WHAT YOU WILL DO = From the very first line of the data to the line containing "return (V, F)", retype everything exactly, leaving the pictures behind.

[Start PROVIDED MATERIAL]

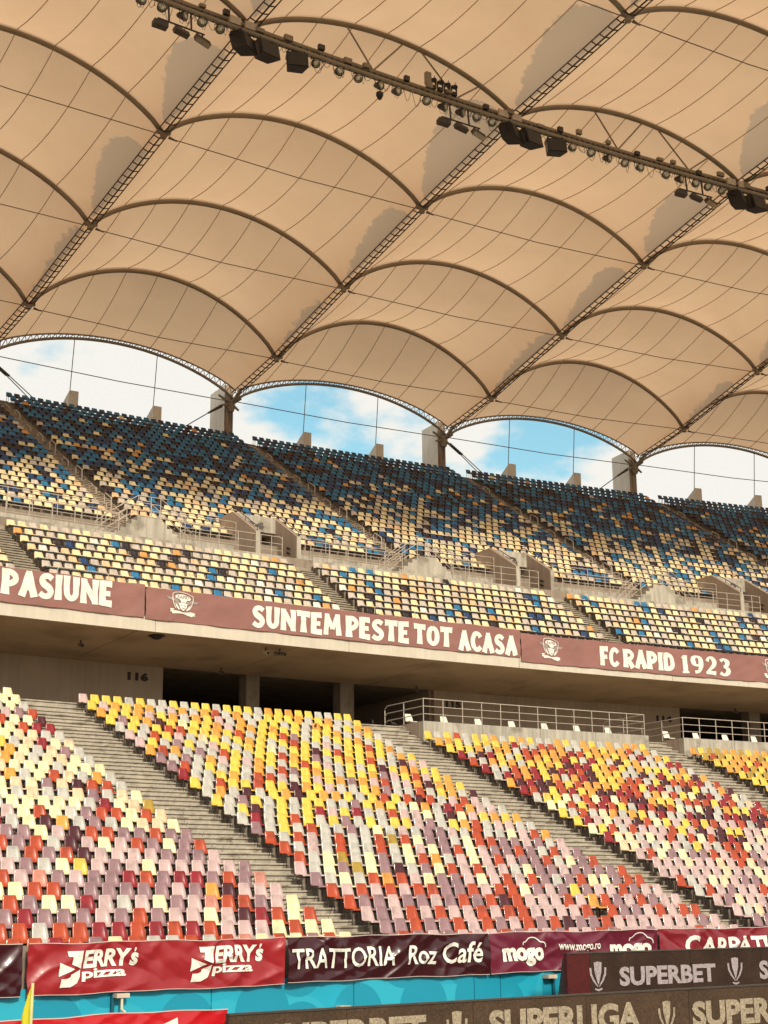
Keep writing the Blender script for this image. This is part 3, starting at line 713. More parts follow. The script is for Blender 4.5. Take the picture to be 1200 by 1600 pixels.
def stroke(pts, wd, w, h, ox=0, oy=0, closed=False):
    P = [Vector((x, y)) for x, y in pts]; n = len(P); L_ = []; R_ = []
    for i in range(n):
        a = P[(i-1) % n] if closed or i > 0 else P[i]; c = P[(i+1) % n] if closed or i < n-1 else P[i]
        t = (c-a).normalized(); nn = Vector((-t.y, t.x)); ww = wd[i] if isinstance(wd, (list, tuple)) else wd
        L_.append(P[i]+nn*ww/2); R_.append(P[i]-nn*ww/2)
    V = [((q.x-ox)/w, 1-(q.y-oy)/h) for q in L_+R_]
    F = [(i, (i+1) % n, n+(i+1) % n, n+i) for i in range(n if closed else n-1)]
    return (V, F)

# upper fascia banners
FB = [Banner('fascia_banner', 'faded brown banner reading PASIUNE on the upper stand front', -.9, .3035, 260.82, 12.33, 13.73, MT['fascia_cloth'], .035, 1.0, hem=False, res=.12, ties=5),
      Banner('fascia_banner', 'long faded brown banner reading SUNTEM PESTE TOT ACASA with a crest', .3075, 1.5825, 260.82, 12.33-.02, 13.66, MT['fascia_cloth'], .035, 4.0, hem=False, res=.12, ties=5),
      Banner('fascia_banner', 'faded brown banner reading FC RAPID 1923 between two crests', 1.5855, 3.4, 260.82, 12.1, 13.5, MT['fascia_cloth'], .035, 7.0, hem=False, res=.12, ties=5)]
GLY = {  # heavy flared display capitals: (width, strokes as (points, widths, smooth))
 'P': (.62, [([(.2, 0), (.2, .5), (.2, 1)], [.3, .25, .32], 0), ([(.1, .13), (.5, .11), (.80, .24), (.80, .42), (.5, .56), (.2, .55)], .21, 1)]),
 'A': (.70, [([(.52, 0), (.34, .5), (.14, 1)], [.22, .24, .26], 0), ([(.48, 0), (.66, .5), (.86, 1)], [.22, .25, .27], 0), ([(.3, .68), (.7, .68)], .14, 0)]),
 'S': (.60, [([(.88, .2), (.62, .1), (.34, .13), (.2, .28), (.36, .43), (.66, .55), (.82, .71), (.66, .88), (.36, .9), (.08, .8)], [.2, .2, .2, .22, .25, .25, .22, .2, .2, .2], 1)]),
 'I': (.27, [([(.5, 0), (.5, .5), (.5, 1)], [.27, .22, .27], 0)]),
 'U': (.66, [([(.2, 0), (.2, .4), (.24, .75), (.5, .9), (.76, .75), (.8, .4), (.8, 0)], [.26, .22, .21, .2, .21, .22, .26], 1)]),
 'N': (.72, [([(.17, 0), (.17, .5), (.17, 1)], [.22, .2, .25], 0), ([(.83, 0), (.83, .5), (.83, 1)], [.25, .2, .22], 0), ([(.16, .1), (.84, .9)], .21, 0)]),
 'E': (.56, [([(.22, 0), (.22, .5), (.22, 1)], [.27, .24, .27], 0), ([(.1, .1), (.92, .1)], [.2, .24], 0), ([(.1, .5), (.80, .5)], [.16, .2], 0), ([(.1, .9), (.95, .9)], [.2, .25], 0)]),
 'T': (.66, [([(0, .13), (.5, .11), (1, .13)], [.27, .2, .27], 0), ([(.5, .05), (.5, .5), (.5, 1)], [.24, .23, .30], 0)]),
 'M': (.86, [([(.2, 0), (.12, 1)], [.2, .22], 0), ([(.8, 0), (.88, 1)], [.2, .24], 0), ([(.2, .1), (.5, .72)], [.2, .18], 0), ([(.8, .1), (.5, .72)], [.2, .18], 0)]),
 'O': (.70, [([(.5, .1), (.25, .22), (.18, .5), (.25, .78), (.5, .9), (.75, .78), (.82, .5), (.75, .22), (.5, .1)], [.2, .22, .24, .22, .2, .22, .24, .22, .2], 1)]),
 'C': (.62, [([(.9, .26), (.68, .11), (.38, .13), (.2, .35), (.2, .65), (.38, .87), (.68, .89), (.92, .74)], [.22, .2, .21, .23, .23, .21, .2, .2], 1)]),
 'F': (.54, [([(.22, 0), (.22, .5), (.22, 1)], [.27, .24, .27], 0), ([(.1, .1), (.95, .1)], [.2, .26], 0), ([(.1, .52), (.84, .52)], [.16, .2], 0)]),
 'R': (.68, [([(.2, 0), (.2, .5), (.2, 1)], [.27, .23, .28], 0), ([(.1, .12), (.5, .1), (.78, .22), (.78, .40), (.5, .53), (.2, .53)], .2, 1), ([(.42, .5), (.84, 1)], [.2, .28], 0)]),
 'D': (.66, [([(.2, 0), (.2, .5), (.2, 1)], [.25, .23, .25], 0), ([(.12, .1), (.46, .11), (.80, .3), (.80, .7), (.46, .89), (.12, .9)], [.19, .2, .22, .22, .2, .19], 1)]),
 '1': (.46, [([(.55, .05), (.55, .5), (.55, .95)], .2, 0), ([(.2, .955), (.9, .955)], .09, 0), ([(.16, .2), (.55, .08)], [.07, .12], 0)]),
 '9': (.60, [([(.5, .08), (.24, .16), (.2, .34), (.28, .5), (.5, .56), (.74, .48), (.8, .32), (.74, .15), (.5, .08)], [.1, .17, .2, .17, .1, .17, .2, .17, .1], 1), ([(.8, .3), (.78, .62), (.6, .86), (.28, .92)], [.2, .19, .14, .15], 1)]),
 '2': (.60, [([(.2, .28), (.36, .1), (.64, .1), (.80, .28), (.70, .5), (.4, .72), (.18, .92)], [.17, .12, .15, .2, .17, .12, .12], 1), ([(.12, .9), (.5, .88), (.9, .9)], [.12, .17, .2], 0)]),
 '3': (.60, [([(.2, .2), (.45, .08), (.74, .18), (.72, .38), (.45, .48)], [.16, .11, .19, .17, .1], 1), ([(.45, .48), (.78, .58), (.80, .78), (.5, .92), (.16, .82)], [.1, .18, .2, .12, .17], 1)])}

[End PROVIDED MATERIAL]

FINISHED EXERCISE =
Keep writing the Blender script for this image. This is part 3, starting at line 713. More parts follow. The script is for Blender 4.5. Take the picture to be 1200 by 1600 pixels.
def stroke(pts, wd, w, h, ox=0, oy=0, closed=False):
    P = [Vector((x, y)) for x, y in pts]; n = len(P); L_ = []; R_ = []
    for i in range(n):
        a = P[(i-1) % n] if closed or i > 0 else P[i]; c = P[(i+1) % n] if closed or i < n-1 else P[i]
        t = (c-a).normalized(); nn = Vector((-t.y, t.x)); ww = wd[i] if isinstance(wd, (list, tuple)) else wd
        L_.append(P[i]+nn*ww/2); R_.append(P[i]-nn*ww/2)
    V = [((q.x-ox)/w, 1-(q.y-oy)/h) for q in L_+R_]
    F = [(i, (i+1) % n, n+(i+1) % n, n+i) for i in range(n if closed else n-1)]
    return (V, F)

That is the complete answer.